В это время мы жили уже в нынешней квартире. Тесниться не пришлось бы.
В день, когда они появились – без звонка, кстати, к нам, заранее предупредив, зашёл Володя Овчинцев с гитарой и подругой. Мы всегда радовались ему. Светлый, весёлый, деликатный – он умел создать праздник своим присутствием. Принёс гостинцы, сел без церемоний к скромному столу, шутил, пел что-то под гитару, если память не изменяет – свою «Курортную любовь», и нам было хорошо. Тут и пришли моя Ира Дубровина и её Юрий Сергеев. Просто позвонили в дверь и сказали:
– А это мы!
Восторги, поцелуи – всё было. Была искренняя радость, но Юра тут же убежал на встречу с казачьим атаманством Волгограда. Что-то в Ире настораживало меня: чужие глаза, начёсанная для антуража коса венком вокруг головы, блузка с баской на казачий манер – нелепая на похудевшей, но всё ещё очень крупной Ириной фигуре. Ей хотелось выглядеть под него, своего атамана – смешно, конечно!

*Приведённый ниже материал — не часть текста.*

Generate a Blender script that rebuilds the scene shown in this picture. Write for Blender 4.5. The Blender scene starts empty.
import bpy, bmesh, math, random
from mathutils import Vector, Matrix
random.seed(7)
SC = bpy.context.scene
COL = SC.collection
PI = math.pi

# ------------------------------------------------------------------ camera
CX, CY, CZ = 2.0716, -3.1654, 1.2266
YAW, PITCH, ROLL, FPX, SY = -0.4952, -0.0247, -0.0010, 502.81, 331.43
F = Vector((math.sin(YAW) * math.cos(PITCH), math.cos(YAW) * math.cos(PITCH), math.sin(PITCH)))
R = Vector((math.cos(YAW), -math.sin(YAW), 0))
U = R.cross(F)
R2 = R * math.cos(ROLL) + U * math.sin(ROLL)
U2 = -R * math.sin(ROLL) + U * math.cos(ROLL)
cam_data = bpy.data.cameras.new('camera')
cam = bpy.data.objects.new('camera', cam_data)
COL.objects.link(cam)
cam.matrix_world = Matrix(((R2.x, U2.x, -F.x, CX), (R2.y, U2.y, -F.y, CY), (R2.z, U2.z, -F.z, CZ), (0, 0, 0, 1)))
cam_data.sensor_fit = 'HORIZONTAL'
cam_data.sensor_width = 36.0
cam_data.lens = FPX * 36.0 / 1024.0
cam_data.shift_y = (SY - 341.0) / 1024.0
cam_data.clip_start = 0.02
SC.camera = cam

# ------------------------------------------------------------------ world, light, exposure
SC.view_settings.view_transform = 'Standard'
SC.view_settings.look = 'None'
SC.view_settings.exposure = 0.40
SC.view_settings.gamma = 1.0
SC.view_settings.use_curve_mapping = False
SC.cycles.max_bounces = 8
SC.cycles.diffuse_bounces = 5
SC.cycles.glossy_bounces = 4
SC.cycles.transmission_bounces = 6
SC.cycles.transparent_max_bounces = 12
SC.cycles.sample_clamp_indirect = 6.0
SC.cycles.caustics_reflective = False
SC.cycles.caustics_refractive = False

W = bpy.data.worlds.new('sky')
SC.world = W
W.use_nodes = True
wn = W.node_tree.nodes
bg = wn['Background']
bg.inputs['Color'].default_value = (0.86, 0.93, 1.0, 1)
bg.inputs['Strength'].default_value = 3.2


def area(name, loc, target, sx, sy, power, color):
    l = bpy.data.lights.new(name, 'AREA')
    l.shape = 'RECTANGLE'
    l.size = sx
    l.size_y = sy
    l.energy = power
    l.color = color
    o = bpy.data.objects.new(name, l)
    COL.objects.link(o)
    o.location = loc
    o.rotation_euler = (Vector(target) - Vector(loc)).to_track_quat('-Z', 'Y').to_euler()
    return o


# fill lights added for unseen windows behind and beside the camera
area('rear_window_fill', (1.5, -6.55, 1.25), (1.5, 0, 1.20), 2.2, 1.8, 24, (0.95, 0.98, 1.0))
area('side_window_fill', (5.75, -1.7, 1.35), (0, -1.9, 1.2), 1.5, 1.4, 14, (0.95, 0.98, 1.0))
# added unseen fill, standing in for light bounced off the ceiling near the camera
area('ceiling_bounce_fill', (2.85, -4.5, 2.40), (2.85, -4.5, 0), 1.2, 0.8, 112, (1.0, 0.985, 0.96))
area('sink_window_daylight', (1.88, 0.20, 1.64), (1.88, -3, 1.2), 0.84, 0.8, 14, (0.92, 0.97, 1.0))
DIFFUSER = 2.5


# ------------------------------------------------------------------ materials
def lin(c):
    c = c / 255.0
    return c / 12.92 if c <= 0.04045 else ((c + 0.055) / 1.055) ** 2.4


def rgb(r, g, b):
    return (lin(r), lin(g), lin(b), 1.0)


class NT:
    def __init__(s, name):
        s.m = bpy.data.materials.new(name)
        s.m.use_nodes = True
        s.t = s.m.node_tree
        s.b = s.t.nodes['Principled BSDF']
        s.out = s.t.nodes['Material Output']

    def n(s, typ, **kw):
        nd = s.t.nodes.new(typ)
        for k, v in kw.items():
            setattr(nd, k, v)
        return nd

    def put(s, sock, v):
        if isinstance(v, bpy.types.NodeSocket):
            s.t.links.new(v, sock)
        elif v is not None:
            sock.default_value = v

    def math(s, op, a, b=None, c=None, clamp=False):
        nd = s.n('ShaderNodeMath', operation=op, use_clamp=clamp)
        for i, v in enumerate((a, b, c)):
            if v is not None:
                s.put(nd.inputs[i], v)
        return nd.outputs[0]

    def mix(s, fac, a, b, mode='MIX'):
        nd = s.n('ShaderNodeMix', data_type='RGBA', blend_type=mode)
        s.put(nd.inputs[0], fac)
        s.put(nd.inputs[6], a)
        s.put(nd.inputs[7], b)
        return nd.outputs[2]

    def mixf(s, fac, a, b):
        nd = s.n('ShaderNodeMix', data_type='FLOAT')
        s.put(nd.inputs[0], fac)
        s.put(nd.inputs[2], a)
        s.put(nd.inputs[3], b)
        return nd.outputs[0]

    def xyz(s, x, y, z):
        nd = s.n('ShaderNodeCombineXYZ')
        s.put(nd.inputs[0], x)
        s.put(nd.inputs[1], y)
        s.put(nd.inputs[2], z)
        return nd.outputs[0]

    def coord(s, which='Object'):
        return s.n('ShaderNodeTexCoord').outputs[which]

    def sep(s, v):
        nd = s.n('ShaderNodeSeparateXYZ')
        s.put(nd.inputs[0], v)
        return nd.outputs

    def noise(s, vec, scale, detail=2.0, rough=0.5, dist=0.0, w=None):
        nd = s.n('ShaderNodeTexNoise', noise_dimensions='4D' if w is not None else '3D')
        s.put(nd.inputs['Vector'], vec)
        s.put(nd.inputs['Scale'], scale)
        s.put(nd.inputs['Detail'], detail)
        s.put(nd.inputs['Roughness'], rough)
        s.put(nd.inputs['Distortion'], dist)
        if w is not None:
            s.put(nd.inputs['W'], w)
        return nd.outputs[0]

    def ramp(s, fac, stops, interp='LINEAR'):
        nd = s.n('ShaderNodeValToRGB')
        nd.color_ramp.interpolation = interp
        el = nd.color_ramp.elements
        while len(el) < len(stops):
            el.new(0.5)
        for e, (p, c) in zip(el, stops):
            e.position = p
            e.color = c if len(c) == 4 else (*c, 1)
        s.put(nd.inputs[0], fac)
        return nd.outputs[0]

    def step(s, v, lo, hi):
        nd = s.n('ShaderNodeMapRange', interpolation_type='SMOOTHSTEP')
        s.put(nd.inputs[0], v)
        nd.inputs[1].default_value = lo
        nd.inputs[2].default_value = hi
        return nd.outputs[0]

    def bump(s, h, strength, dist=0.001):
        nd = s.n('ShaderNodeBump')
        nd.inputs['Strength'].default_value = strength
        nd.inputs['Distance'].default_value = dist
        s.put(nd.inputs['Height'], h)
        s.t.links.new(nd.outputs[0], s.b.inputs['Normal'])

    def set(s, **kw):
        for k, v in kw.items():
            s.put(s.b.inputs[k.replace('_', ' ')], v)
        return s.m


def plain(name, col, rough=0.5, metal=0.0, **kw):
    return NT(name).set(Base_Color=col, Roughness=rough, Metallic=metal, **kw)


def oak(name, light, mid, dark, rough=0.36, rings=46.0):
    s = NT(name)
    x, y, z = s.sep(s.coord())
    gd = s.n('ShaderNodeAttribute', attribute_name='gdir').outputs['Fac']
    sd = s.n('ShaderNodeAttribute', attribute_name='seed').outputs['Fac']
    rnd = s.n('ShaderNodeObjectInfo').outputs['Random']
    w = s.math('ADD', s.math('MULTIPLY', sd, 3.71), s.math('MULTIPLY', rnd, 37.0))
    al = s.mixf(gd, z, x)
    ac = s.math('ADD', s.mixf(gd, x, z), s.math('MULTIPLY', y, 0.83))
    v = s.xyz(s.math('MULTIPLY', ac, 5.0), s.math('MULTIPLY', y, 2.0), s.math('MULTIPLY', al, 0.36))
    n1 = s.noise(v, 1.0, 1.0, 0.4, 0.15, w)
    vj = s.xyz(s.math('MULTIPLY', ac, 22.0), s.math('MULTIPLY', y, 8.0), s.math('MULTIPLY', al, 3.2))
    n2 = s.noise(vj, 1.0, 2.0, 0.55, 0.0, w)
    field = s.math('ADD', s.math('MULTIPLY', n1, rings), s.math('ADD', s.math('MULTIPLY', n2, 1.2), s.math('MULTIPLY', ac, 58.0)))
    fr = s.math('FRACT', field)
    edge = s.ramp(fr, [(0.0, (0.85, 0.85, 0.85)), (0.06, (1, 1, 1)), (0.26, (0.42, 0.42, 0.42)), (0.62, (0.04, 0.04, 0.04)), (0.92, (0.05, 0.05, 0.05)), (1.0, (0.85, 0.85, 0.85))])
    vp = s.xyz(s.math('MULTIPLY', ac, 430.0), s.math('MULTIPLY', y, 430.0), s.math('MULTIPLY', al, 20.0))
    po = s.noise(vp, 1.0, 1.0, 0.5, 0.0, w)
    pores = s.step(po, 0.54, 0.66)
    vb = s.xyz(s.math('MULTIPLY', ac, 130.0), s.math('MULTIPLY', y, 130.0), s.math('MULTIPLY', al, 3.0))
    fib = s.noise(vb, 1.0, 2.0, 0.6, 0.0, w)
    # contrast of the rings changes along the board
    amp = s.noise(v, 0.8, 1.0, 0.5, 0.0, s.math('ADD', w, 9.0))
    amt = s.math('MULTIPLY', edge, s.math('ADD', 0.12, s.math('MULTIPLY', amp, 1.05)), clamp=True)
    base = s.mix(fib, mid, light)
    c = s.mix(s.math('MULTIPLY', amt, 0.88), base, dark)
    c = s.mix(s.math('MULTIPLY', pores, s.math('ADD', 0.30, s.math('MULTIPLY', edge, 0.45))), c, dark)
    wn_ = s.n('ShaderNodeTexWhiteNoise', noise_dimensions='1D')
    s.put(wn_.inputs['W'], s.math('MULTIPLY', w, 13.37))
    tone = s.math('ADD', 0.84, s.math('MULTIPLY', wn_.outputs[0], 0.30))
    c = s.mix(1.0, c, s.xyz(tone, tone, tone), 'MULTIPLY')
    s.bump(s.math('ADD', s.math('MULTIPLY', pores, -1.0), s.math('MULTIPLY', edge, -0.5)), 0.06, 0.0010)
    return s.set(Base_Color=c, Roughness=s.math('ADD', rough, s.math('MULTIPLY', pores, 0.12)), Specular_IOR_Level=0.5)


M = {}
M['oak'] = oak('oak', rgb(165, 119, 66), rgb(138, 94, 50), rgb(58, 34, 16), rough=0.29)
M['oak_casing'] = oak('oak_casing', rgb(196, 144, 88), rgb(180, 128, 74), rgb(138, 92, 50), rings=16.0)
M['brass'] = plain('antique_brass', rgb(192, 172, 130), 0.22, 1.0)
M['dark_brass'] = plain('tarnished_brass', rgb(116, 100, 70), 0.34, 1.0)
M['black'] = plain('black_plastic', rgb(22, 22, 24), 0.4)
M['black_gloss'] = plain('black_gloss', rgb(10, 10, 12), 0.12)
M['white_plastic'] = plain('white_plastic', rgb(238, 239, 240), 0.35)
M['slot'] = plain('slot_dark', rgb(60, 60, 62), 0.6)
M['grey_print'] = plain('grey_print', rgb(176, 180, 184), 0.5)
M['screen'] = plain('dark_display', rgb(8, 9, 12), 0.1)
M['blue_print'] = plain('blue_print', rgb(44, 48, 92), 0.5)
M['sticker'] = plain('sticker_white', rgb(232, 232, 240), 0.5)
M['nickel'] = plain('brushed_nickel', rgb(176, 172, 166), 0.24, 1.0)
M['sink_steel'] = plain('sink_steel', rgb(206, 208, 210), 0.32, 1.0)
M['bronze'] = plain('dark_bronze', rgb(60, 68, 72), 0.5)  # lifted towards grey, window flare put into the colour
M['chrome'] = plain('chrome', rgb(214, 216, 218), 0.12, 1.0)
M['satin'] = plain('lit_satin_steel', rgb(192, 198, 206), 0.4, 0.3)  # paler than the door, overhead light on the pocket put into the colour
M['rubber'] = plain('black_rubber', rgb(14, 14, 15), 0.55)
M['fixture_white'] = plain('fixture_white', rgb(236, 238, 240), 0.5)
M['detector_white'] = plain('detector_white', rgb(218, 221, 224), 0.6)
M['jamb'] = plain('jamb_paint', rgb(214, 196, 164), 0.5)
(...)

Присоединиться к нам она отказались:
– Я буду ждать Юру. Можно пока полежу немного?
Наше тихое застолье было нарушено, потеряло интимность. Часа через полтора в дверь позвонили. Пришёл Сергеев, а с ним человек пять казаков в фуражках и портупеях. Я опешила.
– Юра, надо было предупредить, что ты придёшь не один. У меня гости, свои разговоры. Если согласны на чай – заходите.
– Хочешь сказать, мои друзья тебе не ко двору? – весьма агрессивно заявил бесцеремонный гость. И совсем уж громким голосом: – Ира, собирайся! Пойдём в гостиницу!
Ушли, бросив холодное «пока» на прощанье. А я и не очень-то расстроилась. Хотя… побыть, поговорить с Ирой мне очень хотелось.
Через какое-то время снова звонок в дверь. Открываю – на пороге атаман волгоградского округа Бирюков Александр Алексеевич.
– Простите, я немного опоздал. А где остальные?
– В гостиницу ушли, Александр Алексеевич. От чая отказались.
– Ну что ж, пойду догонять.
Мои гости сразу повеселели. Володя Овчинцев не смог скрыть удивления:
– Татьяна, а ты с характером! Не стала прогибаться под нахала и правильно сделала. А Сергеев-то каков! Чуть что – и в штопор!
– Перед Бирюковым неудобно…
– Он умный человек, поймёт.
Такая вот история!
Позже я написала Ире письмо, отправила наши новые книги, но ответа не последовало. Мои объяснения с извинением, считай, не были приняты. Вольному воля! Но, ей-богу, лучше бы я тогда приняла этих казаков! Как ни раскладывай пасьянс – итог неутешительный! Не зря мне крёстная всегда говорила: «Сначала подумай, а потом сделай».
– Ира! – кричу я «через тысячи нас разделяющих вёрст», – будь счастлива!